Problem to work on » Check each line for the word "picture" and give how many have it. Say nothing else.

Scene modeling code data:

--*--

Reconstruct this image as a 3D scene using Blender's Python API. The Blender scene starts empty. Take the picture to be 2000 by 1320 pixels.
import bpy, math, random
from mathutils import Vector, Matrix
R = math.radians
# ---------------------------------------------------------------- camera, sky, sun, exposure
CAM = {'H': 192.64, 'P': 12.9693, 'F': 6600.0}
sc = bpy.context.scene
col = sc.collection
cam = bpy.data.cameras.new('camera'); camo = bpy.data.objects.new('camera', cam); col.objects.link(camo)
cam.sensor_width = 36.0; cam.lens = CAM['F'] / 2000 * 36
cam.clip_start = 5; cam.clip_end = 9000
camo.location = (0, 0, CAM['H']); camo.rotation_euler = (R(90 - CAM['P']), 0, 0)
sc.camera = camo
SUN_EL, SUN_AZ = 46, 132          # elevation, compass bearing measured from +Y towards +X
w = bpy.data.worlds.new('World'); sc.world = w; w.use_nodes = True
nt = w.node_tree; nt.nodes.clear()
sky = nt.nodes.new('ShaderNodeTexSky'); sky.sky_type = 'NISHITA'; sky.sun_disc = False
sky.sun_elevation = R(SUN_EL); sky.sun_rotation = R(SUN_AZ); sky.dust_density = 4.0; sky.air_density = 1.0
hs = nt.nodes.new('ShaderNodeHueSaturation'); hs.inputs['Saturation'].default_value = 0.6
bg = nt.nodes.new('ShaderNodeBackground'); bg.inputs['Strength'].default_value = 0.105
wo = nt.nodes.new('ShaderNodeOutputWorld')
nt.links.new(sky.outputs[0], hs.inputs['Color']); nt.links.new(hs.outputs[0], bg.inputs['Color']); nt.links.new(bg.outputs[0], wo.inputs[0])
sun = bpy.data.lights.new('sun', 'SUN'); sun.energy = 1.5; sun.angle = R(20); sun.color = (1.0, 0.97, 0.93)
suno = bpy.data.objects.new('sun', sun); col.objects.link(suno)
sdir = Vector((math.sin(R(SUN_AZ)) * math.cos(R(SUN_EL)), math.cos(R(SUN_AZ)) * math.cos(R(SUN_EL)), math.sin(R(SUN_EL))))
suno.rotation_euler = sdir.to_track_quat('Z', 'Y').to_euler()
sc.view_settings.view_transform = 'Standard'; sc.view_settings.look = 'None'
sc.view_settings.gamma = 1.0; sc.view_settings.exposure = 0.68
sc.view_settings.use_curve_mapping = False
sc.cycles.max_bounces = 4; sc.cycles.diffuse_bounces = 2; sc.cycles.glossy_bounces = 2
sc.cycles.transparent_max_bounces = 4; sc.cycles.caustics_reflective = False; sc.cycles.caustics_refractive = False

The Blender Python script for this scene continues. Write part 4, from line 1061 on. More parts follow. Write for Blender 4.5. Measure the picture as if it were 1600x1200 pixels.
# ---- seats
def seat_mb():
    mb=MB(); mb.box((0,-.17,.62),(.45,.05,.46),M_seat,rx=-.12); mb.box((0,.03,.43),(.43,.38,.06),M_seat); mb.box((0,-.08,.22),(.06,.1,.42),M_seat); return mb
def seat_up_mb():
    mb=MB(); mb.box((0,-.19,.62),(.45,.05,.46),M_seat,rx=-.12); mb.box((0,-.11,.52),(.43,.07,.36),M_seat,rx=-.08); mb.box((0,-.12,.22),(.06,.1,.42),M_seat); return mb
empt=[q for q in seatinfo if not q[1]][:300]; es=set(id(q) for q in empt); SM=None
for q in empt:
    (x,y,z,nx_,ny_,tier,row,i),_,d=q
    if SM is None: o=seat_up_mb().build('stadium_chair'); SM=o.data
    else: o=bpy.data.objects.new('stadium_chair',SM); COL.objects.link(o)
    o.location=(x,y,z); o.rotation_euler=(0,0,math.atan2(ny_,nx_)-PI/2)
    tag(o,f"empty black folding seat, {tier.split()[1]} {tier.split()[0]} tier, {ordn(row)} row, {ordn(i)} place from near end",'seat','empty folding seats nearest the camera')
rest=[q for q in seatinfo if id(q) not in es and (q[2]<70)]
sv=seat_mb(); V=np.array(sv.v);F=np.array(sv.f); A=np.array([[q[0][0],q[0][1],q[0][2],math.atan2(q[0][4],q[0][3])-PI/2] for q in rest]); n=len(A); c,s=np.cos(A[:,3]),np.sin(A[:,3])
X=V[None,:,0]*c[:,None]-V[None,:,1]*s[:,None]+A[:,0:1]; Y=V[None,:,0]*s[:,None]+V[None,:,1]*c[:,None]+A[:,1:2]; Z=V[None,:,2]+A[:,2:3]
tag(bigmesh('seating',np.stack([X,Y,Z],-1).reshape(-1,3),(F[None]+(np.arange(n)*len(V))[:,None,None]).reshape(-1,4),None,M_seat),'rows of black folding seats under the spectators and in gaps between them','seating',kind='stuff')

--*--

Completed exercise » 2